A federal grand jury indicted a Pentagon contractor who allegedly leaked classified information to a reporter with The Washington Post. Aurelio Luis Perez-Lugones has now been charged with five counts of unlawfully transmitting material and one count of unlawfully retaining classified national defense information.
Between October 2025 and January 2026, Perez-Lugones accessed “classified reports, printed or otherwise copied the information in these classified reports, and removed the printouts and information from the sensitive compartmented information facility (SCIF) where he worked,” the Justice Department explained. The national defense information was then sent to a reporter, who then authored material containing the intelligence.
On January 8, a federal court authorized search warrants for Perez-Lugones’s residence and vehicle.
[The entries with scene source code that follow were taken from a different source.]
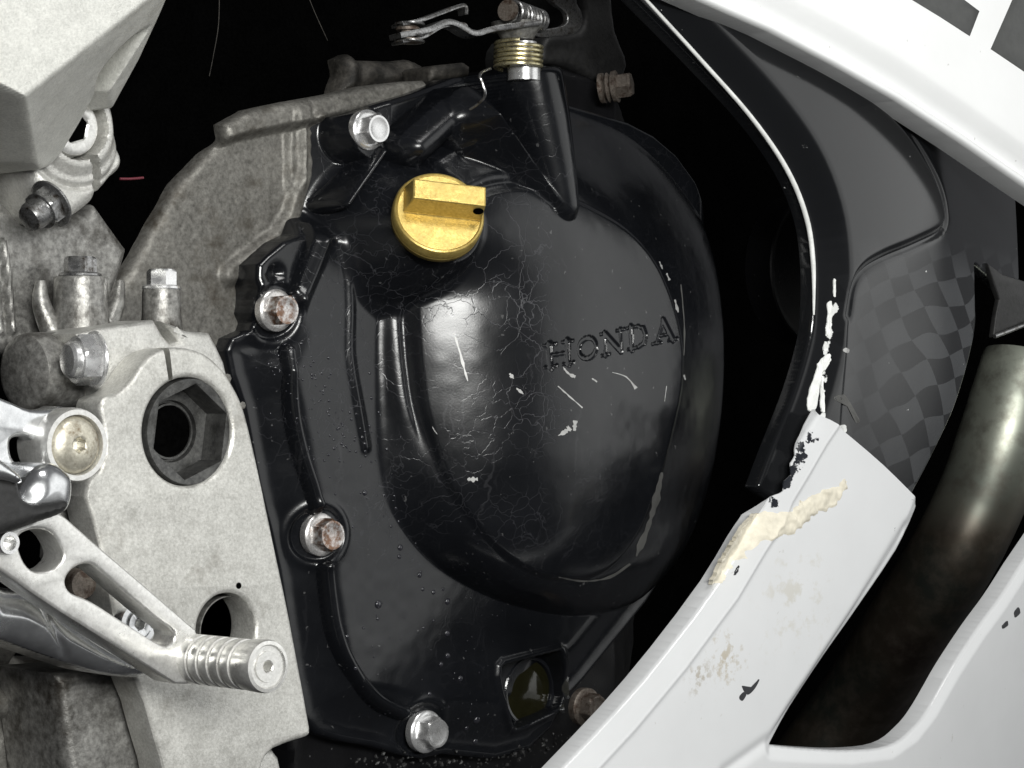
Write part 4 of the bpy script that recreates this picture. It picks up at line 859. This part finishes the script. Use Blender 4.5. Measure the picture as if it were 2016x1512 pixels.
lathe('lever_foot', [(30*s, 0), (32*s, 3), (30*s, 6), (.001, 7)], P(262, 1338, 62), (0, -.3, 1), M['steel_dark'], lev, 32)
# rubber tipped stop: bright cap with dark underside
cpz = [(56,930),(74,916),(100,912),(122,924),(136,944),(137,975),(128,1002),(110,1012),(60,1028),(30,1036),(22,1000),(36,964)]
def cpH(X, Z, D): return 112 + 5*np.sqrt(np.clip(1-(1-np.clip(D/9, 0, 1))**2, 0, 1)) + .6*noise2(X, Z, 5, 95)
stp = hf('footrest_stop', xz(cat(cpz, 3), 112), cpH, M['polished'], ROOT, .6, 16, label='rounded bright metal stop at the left edge')
hf('stop_pad', xz(cat([(-60,935),(0,935),(30,950),(36,975),(60,990),(100,985),(128,985),(120,1010),(60,1032),(0,1052),(-60,1060)], 3), 116), lambda X, Z, D: 119.5 + rnd(D, 4), M['black_rubber'], ROOT, .6, 14, label='dull black pad in front of the bright stop')
hf('stop_edge', xz(cat([(-60,880),(-20,895),(20,925),(34,940),(30,952),(0,945),(-60,940)], 3), 118), lambda X, Z, D: 122 + rnd(D, 3), M['polished'], ROOT, .6, 8, label='white metal corner above the black pad')
s = depth(P(8, 1066, 108))/FPX
lathe('pedal_screw', [(24*s, -6), (25*s, 1), (22*s, 3), (15*s, 3), (13*s, -3), (.001, -3)], P(8, 1068, 106), SIDE, M['zinc'], bp, 40, 0, 'small round screw at the left edge')
# ------------------------------------------------------------------ water drops and grit on the cover
bm = bmesh.new()
def drop(px, py, r):
    p, n = hit(px, py); q = Vector(n).to_track_quat('Z', 'Y').to_matrix().to_4x4()
    mtx = Matrix.Translation(Vector(p)*.001) @ q @ Matrix.Diagonal((r*.001, r*.001, r*.00055, 1))
    bmesh.ops.create_uvsphere(bm, u_segments=12, v_segments=8, radius=1, matrix=mtx)
for q in ((788,1078,1.2),(786,1096,.9),(826,1132,1.1),(832,1160,.8),(853,1166,.9),(872,1160,.7),(881,1184,1.3),(745,1190,1.6),(744,1218,.7),(716,1236,.6),(880,1247,1.2),(853,1222,.6),(834,1236,.6),(881,1291,1.2),(868,1308,1.0),(906,1336,1.2),(845,1366,.9),(938,1418,1.6),(918,1434,.9),(935,1460,1.2),(718,970,1.1),(770,1036,.6),(700,1316,.8),(683,1253,.8)):
    drop(*q)
for i in range(150):
    t = rng.uniform(0, 1); x = np.interp(t, [0, 1], [560, 760])+rng.normal(0, 38); y = np.interp(t, [0, 1], [700, 960])+rng.normal(0, 50)
    if x > 500: drop(x, y, rng.uniform(.25, .62))
for i in range(60): drop(rng.uniform(720, 980), rng.uniform(1000, 1450), rng.uniform(.2, .45))
me = bpy.data.meshes.new('water_drops'); bm.to_mesh(me); bm.free(); me.polygons.foreach_set('use_smooth', np.full(len(me.polygons), True, bool))
m, t, b, c = base_mat('clear_water'); b.inputs['Base Color'].default_value = (.02, .02, .025, 1); b.inputs['Roughness'].default_value = .03; b.inputs['IOR'].default_value = 1.33; b.inputs['Coat Weight'].default_value = 1
dr = obj('water_drops', me, m); dr['kind'] = 'stuff'; dr['label'] = 'scattered small water drops on the black engine cover'; dr['category'] = 'water drops'
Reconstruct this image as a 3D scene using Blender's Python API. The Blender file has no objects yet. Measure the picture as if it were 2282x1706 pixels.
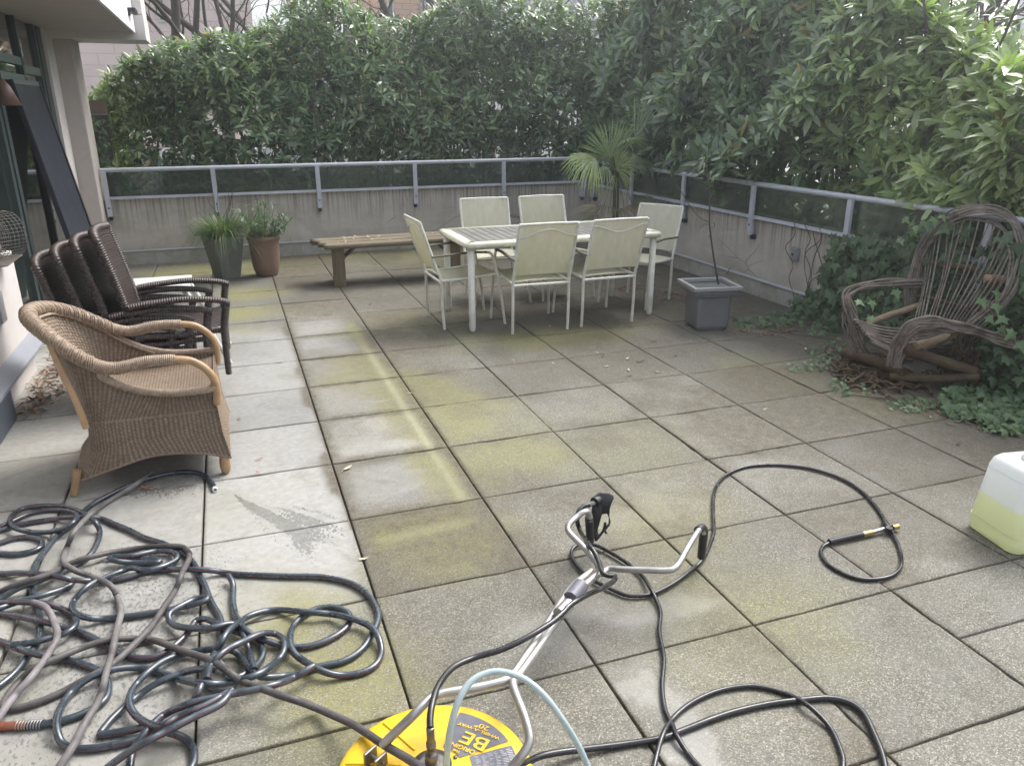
import bpy, bmesh, math, random
import numpy as np
from mathutils import Vector, Matrix, Euler
from math import radians as RAD, pi as PI, sin, cos

# ---------------------------------------------------------------- camera
SC = bpy.context.scene
COL = SC.collection
FPX = 1725.21; CX, CY = 1141.0, 853.0
CAM = np.array([0.2714, -3.6883, 1.7046])
YAW, PITCH, ROLL = 0.34222827, 0.34062437, -0.00296
_f = np.array([sin(YAW)*cos(PITCH), cos(YAW)*cos(PITCH), -sin(PITCH)])
_r = np.array([cos(YAW), -sin(YAW), 0.0]); _u = np.cross(_r, _f)
_r2 = cos(ROLL)*_r + sin(ROLL)*_u; _u2 = -sin(ROLL)*_r + cos(ROLL)*_u
cam_d = bpy.data.cameras.new('camera'); cam = bpy.data.objects.new('camera', cam_d); COL.objects.link(cam)
cam_d.sensor_width = 36.0; cam_d.lens = FPX/2282.0*36.0; cam_d.clip_end = 400; cam_d.clip_start = 0.05
cam.matrix_world = Matrix(((_r2[0], _u2[0], -_f[0], CAM[0]), (_r2[1], _u2[1], -_f[1], CAM[1]),
                           (_r2[2], _u2[2], -_f[2], CAM[2]), (0, 0, 0, 1)))
SC.camera = cam

# ---------------------------------------------------------------- light
SUN_EL, SUN_AZ = RAD(52), RAD(66)      # azimuth from +Y towards +X: bright patch of cloud beyond the right hedge
HAZE, HAZE_G = .0105, .80
w = bpy.data.worlds.new('World'); SC.world = w; w.use_nodes = True
wn = w.node_tree.nodes; wl = w.node_tree.links
bg = wn['Background']
sky = wn.new('ShaderNodeTexSky'); sky.sky_type = 'NISHITA'; sky.sun_disc = False
sky.sun_elevation = SUN_EL; sky.sun_rotation = SUN_AZ; sky.dust_density = 4.0; sky.air_density = 1.0
hsv = wn.new('ShaderNodeHueSaturation'); hsv.inputs['Saturation'].default_value = 0.44
wl.new(sky.outputs[0], hsv.inputs['Color']); wl.new(hsv.outputs[0], bg.inputs[0]); bg.inputs[1].default_value = 0.15
sd = bpy.data.lights.new('sun', 'SUN'); so = bpy.data.objects.new('sun', sd); COL.objects.link(so)
sd.energy = 1.15; sd.angle = RAD(28); sd.color = (1.0, 0.98, 0.955)
so.rotation_euler = Vector((sin(SUN_AZ)*cos(SUN_EL), cos(SUN_AZ)*cos(SUN_EL), sin(SUN_EL))).to_track_quat('Z', 'Y').to_euler()
SC.view_settings.view_transform = 'Standard'; SC.view_settings.look = 'None'
SC.view_settings.exposure = 1.38; SC.view_settings.gamma = 1.0
SC.cycles.max_bounces = 8; SC.cycles.transparent_max_bounces = 16

# ---------------------------------------------------------------- measuring: photo pixel -> point on a plane of the place
def _ray(u, v):
    return (u-CX)/FPX*_r2 - (v-CY)/FPX*_u2 + _f
def G(u, v, z=0.0):
    d = _ray(u, v); return CAM + d*(z-CAM[2])/d[2]
def OX(u, v, x):
    d = _ray(u, v); return CAM + d*(x-CAM[0])/d[0]
def OY(u, v, y):
    d = _ray(u, v); return CAM + d*(y-CAM[1])/d[1]
V = lambda *a: np.array(a, float)
rng = np.random.default_rng(7); random.seed(7)

# ---------------------------------------------------------------- smooth noise in numpy (for stains and lumps)
_perm = np.random.default_rng(3).random((64, 64, 64))
def noise3(p):
    p = np.asarray(p, float); i = np.floor(p).astype(int); f = p-i; f = f*f*(3-2*f)
    r = 0
    for dx in (0, 1):
        for dy in (0, 1):
            for dz in (0, 1):
                w_ = (f[..., 0] if dx else 1-f[..., 0])*(f[..., 1] if dy else 1-f[..., 1])*(f[..., 2] if dz else 1-f[..., 2])
                r = r + w_*_perm[(i[..., 0]+dx) % 64, (i[..., 1]+dy) % 64, (i[..., 2]+dz) % 64]
    return r
def fbm(p, o=4):
    p = np.asarray(p, float); a = .5; s = 0; t = 0
    for k in range(o):
        s = s+a*noise3(p*2**k+17.3*k); t += a; a *= .5
    return s/t
def sstep(a, b, x):
    t = np.clip((x-a)/(b-a), 0, 1); return t*t*(3-2*t)

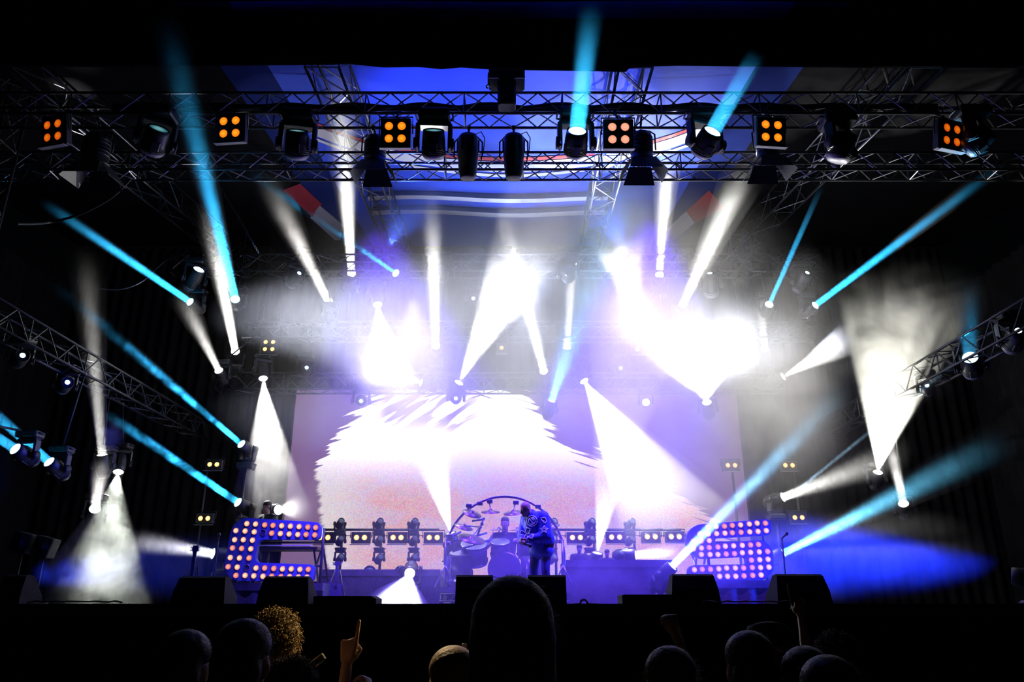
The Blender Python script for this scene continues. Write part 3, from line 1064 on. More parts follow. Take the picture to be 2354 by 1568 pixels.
# heads at the sides of the stage, hung from the side trusses
SB = 5.35
SIDE = [
    ((235, 1046), -7.75, (196, 560), 12.3, 'tall faint white beam on the left', (0.075, 82, WHITE, 0.42, 'area', {'fade': (0.3, 1.0), 'nz': 0.35, 'scale': 1.1})),
    ((218, 1170), -7.75, (238, 1055), 13.0, 'short white beam below the tall faint one at left', (0.075, 62, WHITE, 0.7, 'area', {'fade': (0.2, 1.0), 'nz': 0.5})),
    ((272, 1085), -7.75, (205, 1440), 13.5, 'pale green white cone falling on the left edge of the stage', (0.09, 300, (0.93, 1.0, 0.88), 1.3, 'spot', {'fade': (0.6, 1.0), 'nz': 0.85, 'scale': 1.6, 'dens': 0.30, 'ref': 0.45, 'lo': 0.44, 'hi': 0.58})),
    ((2018, 1086), 7.75, (2085, 640), 13.0, 'big white cone filling with smoke on the right', (0.085, 340, (1.0, 0.99, 0.86), 4.0, 'spot', {'fade': (0.5, 1.0), 'nz': 0.75, 'scale': 1.1, 'dens': 0.35, 'ref': 0.5})),
    ((2077, 1158), 7.75, (2046, 1020), 14.0, 'narrow white beam under the big white cone on the right', (0.075, 42, WHITE, 0.8, 'area', {'fade': (0.4, 1.0), 'nz': 0.6, 'scale': 3})),
    ((113, 1062), -7.75, (-80, 890), 11.0, 'upper thin cyan beam at the left margin', (0.07, 30, CYAN, 0.8, 'area', {'fade': (0.3, 1.0)})),
    ((35, 1032), -7.75, (-60, 970), 11.0, 'lower thin cyan beam at the left margin', (0.07, 24, CYAN, 0.7, 'area', {'fade': (0.3, 1.0)})),
]
for (px, py), X, (ax, ay), aY, lab, bm_ in SIDE:
    A = at_x(px, py, X)
    B = at(ax, ay, aY)
    r0, wpx, colr, lum, kind, kw = bm_
    mover(A, B, 'moving head of the ' + lab, 'hang', 1.0, 'lens_cyan' if colr is CYAN else 'lens_white', None, SB)
    beam(A, B, r0, wpx, colr, lum, 'lit haze of the ' + lab, kind=kind, **kw)

# heads turned to the audience, lens showing
CAMP = V((0, 0, CAM_Z))
for px, py, Y, mode, pole, s, g, off, lab in (
        (457, 620, 15.75, 'hang', None, 1.3, 'lens_cyan', (0.1, 0.3, 0.9), 'moving head with a glowing blue lens at the left end of the hazy truss'),
        (688, 628, 15.75, 'hang', None, 1.1, 'lens_spot', (0.2, 0.3, 0.6), 'moving head with a small pale lens beside the slanting fading beam'),
        (1015, 618, 15.75, 'hang', None, 1.25, 'lens_dark', (0.0, -0.8, 0.3), 'dark moving head above the beam over the left half of the screen'),
        (1308, 620, 15.75, 'hang', None, 1.25, 'lens_dark', (0.0, -0.8, 0.3), 'dark moving head above the short beam right of the centre cloud'),
        (1632, 628, 15.75, 'hang', None, 1.3, 'lens_spot', (0.1, 0.3, 0.9), 'moving head with a pale blue lens beside the broad slanting beam'),
        (1856, 627, 15.75, 'hang', None, 1.2, 'lens_spot', (0.5, 0.2, 0.7), 'moving head with a slim pale lens at the right end of the hazy truss'),
        (1088, 686, 17.0, 'hang', T4Z, 1.05, 'lens_spot', (0, 0, 0), 'moving head with a pale lens just left of the centre cloud'),
        (765, 745, 17.0, 'hang', None, 1.0, 'lens_dark', (0.4, 0.5, -0.6), 'dim moving head lost in the glare under the slanting beam'),
        (705, 845, 17.0, 'hang', T4Z - T4S, 1.05, 'lens_spot', (0.1, 0.1, 0.3), 'moving head with a pale lens in the haze above the left cone'),
        (1427, 846, 17.0, 'hang', T4Z - T4S, 1.0, 'lens_spot', (0.1, 0.1, 0.3), 'moving head with a pale lens right of the blue haze'),
        (830, 922, 17.0, 'hang', None, 1.05, 'lens_spot', (0, 0, 0), 'moving head hanging in front of the top left corner of the screen'),
        (1048, 916, 17.0, 'hang', None, 1.05, 'lens_spot', (0, 0, 0), 'moving head hanging in front of the middle of the screen top'),
        (1485, 925, 17.0, 'hang', None, 0.9, 'lens_white', (0, 0, 0), 'moving head with a small white lens below the largest cloud')):
    A = at(px, py, Y)
    d = (CAMP - A).normalized() + V(off)
    mover(A, A + d, lab, mode, s, g, None, pole, 'fixture_grey')
for px, py, X, off, g, s, lab in (
        (52, 817, -7.75, (0.2, 0, 0.3), 'lens_spot', 0.95, 'moving head with a small cyan lens, the outer one on the left side truss'),
        (155, 879, -7.75, (0.2, 0, 0.3), 'lens_spot', 0.95, 'moving head with a small cyan lens, the inner one on the left side truss'),
        (2230, 822, 7.75, (0, 0, 0.55), 'lens_cyan', 1.25, 'moving head with a large glowing cyan lens on the right side truss'),
        (2341, 760, 7.75, (0.3, 0, 0.5), 'lens_spot', 1.15, 'moving head with a cyan lens at the right margin'),
        (2131, 886, 7.75, (0, 0, 0.3), 'lens_spot', 0.9, 'moving head with a tiny white lens inside the right edge of the big cone')):
    A = at_x(px, py, X)
    d = (CAMP - A).normalized() + V(off)
    mover(A, A + d, lab, 'hang', s, g, None, SB, 'fixture_grey')
A = at_x(2230, 822, 7.75)
beam(A, at(2222, 640, A.y - 1.0), 0.1, 95, CYAN, 0.22, 'faint blue haze rising from the large cyan lens on the right side truss', 0.2, fade=(0.0, 1.0))

# heads standing on the stage
FLOOR = [
    ((555, 1021, 15.6), (90, 625, 11.0), STAGE_Z, 'long cyan beam running up left above the letter sign', (0.055, 46, CYAN, 1.0, 'area', {'fade': (0.0, 0.95), 'nz': 0.8, 'scale': 2.2, 'lo': 0.42, 'hi': 0.6})),
    ((547, 1155, 15.0), (235, 945, 12.2), STAGE_Z, 'broken cyan beam that ends at the musician on the left', (0.065, 32, CYAN, 1.5, 'area', {'fade': (0.2, 1.0), 'nz': 0.85, 'scale': 2.6, 'lo': 0.42, 'hi': 0.6})),
    ((490, 1273, 14.0), (300, 1240, 13.0), STAGE_Z, 'low white beam pointing left past the guitar', (0.08, 80, (0.85, 0.85, 1.0), 0.9, 'area', {'fade': (0.0, 1.0)})),
    ((942, 1318, 14.6), (905, 1440, 12.0), STAGE_Z, 'white beam spilling forward on the stage lip', (0.09, 170, (0.85, 0.85, 1.0), 2.6, 'spot', {'fade': (0.85, 1.0)})),
    ((1036, 1226, 15.2), (985, 1020, 14.6), STAGE_Z, 'white beam rising at the left of the drum hoop', (0.08, 110, WHITE, 1.6, 'spot', {'fade': (0.0, 1.0), 'dens': 0.35})),
    ((1373, 1272, 15.2), (1405, 1080, 14.6), STAGE_Z, 'white beam rising from the table on the right', (0.08, 90, WHITE, 1.5, 'spot', {'fade': (0.1, 1.0), 'dens': 0.35})),
    ((1461, 1276, 15.2), (1580, 1268, 14.8), STAGE_Z, 'short white beam pointing right behind the right table', (0.08, 60, WHITE, 1.2, 'area', {'fade': (0.2, 1.0)})),
    ((1545, 1302, 13.4), (1965, 870, 11.5), STAGE_Z, 'long pale blue beam passing behind the right letter sign', (0.06, 85, (0.25, 0.65, 1.0), 1.3, 'area', {'fade': (0.2, 1.0), 'nz': 0.4, 'scale': 2})),
    ((1801, 1272, 14.0), (2330, 1005, 12.0), STAGE_Z, 'long cyan beam rising to the right from the right letter sign', (0.06, 110, (0.15, 0.65, 1.0), 1.1, 'area', {'fade': (0.1, 1.0), 'nz': 0.35, 'scale': 2})),
    ((1800, 1143, 15.8), (1925, 1098, 14.8), STAGE_Z, 'short white cone pointing right above the right letter sign', (0.08, 62, WHITE, 1.3, 'area', {'fade': (0.3, 1.0), 'nz': 0.4, 'scale': 2})),
    ((640, 1172, 15.0), (705, 1165, 14.2), STAGE_Z, 'white glow behind the musician at the letter sign', (0.09, 90, WHITE, 1.6, 'spot', {'fade': (0.0, 1.0), 'dens': 0.4})),
    ((2328, 1324, 10.9), (1900, 1268, 12.2), STAGE_Z, 'deep blue beam crossing from the right margin', (0.09, 190, BLUE, 0.0, 'area', {'fade': (0.9, 1.0), 'nz': 0.5, 'dens': 0.25})),
]
for lens, aim, pole, lab, bm_ in FLOOR:
    A, B = at(*lens), at(*aim)
    r0, wpx, colr, lum, kind, kw = bm_
    white = colr[0] > 0.5
    mover(A, B, 'moving head of the ' + lab, 'stand', 1.0, 'lens_white' if white else ('lens_blue' if colr is BLUE else 'lens_cyan'), None, pole)
    if lum > 0:
        beam(A, B, r0, wpx, colr, lum, 'lit haze of the ' + lab, kind=kind, **kw)
A, B = at(1805, 1150, 15.8), at(1968, 1018, 14.5)
beam(A, B, 0.03, 9, (0.4, 0.7, 1.0), 0.35, 'hair thin blue haze rising above the short white cone on the right', 0.3, fade=(0.3, 1.0))

# ------------------------------------------------------------------ video screen
SCR_Y = 18.0
c0, c1 = at(640, 1337, SCR_Y), at(1735, 897, SCR_Y)
SX0, SX1, SZ0, SZ1 = at(640, 1337, SCR_Y).x, at(1735, 1337, SCR_Y).x, c0.z, c1.z
SW, SH = SX1 - SX0, SZ1 - SZ0
scr = thing('video_screen', 'huge video screen behind the band showing a white furry shape on mauve', 'screen', ((SX0 + SX1) / 2, SCR_Y, SZ0))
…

Investigators found a document labeled as “SECRET” in his basement.
“Illegally disclosing classified defense information is a grave crime against America that puts both our national security and the lives of our military heroes at risk,” said Attorney General Pam Bondi. “This Department of Justice will remain ever-vigilant in protecting the integrity of America’s classified intelligence.”
“Perez-Lugones allegedly printed and removed classified documents from his workplace on multiple occasions, took them home, and later passed them to a reporter who used the information in news articles,” FBI Director Kash Patel stated. “Protecting our country’s secrets is essential to the safety of our most sensitive intelligence, military, and law enforcement operations. The FBI will continue to aggressively investigate everyone who seeks to undermine our national security and hold them accountable.”
Should he be convicted, Perez-Lugones faces up to 10 years in federal prison for each count of retention and transmission of national defense material.